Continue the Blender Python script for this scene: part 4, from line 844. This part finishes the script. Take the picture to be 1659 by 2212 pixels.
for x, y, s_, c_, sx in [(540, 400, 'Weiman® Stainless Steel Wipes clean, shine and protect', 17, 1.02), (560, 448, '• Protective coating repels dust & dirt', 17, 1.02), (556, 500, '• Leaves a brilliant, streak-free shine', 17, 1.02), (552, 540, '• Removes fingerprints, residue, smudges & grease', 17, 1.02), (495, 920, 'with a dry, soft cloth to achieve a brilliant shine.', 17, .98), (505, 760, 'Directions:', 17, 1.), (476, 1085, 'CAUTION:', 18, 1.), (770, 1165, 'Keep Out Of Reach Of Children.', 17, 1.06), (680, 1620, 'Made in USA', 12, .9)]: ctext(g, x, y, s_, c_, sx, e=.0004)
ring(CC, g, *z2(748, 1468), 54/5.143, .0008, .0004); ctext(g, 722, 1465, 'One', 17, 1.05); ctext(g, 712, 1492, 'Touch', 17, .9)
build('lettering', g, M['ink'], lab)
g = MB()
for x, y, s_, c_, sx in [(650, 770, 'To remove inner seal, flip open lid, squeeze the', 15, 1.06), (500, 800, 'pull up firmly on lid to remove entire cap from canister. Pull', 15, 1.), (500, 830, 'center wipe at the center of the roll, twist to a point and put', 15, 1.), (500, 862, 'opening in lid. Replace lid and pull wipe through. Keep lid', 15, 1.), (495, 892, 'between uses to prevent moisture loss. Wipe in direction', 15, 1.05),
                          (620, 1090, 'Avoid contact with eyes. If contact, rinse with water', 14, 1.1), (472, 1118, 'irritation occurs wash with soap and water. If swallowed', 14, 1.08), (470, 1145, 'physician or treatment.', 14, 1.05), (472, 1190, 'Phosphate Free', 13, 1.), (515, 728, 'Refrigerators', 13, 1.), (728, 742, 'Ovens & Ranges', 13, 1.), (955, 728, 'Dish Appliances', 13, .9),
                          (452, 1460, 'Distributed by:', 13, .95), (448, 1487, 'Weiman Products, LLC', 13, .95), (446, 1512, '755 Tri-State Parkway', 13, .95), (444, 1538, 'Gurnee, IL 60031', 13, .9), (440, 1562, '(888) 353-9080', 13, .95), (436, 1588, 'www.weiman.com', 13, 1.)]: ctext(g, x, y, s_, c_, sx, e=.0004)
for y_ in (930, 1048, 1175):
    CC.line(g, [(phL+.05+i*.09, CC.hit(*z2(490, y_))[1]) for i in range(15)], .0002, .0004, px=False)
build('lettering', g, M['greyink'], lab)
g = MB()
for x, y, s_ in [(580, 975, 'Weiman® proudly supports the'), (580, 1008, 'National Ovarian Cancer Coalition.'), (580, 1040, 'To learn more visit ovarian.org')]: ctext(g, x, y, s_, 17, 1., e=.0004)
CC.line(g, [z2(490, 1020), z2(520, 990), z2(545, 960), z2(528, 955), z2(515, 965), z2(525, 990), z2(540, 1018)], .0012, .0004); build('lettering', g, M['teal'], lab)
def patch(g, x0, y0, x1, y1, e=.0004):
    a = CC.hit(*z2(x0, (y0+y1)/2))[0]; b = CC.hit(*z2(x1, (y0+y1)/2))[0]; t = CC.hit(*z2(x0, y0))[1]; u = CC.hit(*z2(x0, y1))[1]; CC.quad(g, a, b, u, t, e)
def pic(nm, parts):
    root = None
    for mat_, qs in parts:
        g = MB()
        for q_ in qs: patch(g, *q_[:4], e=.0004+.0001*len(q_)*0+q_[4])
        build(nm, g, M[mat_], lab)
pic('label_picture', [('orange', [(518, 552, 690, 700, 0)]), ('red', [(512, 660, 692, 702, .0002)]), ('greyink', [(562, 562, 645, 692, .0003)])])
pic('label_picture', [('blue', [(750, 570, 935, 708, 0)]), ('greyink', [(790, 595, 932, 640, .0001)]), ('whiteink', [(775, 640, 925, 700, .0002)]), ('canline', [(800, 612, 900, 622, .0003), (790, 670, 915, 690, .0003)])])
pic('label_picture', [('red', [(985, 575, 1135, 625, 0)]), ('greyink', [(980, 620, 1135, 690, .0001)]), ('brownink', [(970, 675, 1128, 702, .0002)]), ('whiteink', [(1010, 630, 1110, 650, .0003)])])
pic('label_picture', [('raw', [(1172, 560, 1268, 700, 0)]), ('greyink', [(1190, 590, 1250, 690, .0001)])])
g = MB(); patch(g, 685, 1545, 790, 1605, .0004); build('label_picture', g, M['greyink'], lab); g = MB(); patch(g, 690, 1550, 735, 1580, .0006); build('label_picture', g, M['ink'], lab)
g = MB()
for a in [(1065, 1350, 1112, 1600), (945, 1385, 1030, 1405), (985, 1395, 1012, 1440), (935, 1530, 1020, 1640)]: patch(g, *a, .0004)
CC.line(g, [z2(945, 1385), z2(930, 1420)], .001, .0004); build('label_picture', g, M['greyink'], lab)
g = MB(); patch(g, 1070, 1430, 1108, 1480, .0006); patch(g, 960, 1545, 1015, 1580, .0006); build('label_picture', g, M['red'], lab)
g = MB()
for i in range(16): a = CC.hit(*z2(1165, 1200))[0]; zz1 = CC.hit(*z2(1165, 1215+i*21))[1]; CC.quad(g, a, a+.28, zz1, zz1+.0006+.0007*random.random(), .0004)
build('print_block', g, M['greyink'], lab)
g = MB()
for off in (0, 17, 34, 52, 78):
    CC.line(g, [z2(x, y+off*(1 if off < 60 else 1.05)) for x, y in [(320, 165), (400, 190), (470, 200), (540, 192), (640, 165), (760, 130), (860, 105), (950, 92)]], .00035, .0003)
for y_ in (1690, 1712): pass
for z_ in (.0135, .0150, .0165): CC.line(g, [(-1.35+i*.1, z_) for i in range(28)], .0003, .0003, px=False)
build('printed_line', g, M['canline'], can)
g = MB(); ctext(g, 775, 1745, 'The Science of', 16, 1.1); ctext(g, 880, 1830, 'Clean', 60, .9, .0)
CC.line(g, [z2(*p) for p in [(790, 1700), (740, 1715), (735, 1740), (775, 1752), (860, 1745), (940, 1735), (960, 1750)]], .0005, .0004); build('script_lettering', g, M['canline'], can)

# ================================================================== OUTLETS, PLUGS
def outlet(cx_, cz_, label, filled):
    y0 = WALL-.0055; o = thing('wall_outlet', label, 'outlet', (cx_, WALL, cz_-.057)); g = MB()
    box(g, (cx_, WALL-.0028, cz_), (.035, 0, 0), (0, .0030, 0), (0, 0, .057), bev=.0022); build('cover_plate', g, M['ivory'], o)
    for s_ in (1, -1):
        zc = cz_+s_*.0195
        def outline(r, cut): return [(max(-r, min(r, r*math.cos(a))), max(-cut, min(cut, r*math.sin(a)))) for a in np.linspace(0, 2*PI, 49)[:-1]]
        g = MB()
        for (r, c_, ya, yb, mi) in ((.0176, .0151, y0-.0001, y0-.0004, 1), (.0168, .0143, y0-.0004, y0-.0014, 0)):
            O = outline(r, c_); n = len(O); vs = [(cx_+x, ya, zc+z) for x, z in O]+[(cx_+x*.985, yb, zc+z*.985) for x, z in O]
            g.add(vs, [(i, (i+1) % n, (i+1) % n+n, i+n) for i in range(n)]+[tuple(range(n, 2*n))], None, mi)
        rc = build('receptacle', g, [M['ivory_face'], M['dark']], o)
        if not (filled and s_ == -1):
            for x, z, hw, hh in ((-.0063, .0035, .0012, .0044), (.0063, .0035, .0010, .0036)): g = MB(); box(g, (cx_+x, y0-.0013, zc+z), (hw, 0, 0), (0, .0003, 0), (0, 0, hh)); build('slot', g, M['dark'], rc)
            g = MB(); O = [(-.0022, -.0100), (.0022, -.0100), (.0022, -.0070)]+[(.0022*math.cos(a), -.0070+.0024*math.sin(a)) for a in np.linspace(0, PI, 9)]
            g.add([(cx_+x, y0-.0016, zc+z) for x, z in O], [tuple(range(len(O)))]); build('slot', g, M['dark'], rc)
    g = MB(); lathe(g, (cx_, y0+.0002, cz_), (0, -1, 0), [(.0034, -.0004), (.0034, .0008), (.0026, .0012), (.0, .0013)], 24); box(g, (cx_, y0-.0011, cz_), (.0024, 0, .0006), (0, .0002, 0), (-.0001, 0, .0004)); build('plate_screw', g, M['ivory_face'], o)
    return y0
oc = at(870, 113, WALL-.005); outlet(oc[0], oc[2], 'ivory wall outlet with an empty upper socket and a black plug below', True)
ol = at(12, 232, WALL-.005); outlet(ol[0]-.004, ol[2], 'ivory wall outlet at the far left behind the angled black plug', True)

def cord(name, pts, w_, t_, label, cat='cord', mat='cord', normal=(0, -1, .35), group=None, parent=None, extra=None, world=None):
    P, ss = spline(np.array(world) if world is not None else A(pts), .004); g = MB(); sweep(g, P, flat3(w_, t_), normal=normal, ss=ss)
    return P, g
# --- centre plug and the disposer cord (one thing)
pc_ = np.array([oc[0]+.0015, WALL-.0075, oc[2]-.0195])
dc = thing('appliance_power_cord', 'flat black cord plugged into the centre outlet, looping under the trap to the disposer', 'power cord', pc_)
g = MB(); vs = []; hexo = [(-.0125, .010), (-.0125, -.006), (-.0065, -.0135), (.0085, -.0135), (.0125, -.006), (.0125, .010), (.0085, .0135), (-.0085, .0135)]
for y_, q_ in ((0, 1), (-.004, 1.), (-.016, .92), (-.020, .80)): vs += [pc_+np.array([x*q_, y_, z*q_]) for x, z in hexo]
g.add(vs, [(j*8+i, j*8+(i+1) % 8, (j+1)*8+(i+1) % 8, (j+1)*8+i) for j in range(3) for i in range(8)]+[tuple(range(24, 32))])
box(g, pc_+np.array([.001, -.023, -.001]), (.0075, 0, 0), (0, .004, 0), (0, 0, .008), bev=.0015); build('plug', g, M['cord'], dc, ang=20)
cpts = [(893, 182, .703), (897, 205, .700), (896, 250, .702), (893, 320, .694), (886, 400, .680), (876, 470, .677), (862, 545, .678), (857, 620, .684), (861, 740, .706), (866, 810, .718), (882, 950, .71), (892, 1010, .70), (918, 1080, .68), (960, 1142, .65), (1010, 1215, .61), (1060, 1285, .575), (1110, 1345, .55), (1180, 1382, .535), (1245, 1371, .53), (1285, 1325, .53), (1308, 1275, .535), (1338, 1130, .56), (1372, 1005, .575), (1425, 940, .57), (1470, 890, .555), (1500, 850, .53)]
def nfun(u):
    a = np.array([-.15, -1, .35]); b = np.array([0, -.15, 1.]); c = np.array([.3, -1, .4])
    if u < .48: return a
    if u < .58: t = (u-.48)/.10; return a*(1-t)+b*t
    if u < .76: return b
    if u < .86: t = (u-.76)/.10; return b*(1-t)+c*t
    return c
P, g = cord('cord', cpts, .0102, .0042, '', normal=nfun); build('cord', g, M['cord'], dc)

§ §

→ **Direction**
Gather each line holding the string "from".

→ **Solution to this exercise**
Continue the Blender Python script for this scene: part 4, from line 844. This part finishes the script. Take the picture to be 1659 by 2212 pixels.
for x, y, s_, c_, sx in [(650, 770, 'To remove inner seal, flip open lid, squeeze the', 15, 1.06), (500, 800, 'pull up firmly on lid to remove entire cap from canister. Pull', 15, 1.), (500, 830, 'center wipe at the center of the roll, twist to a point and put', 15, 1.), (500, 862, 'opening in lid. Replace lid and pull wipe through. Keep lid', 15, 1.), (495, 892, 'between uses to prevent moisture loss. Wipe in direction', 15, 1.05),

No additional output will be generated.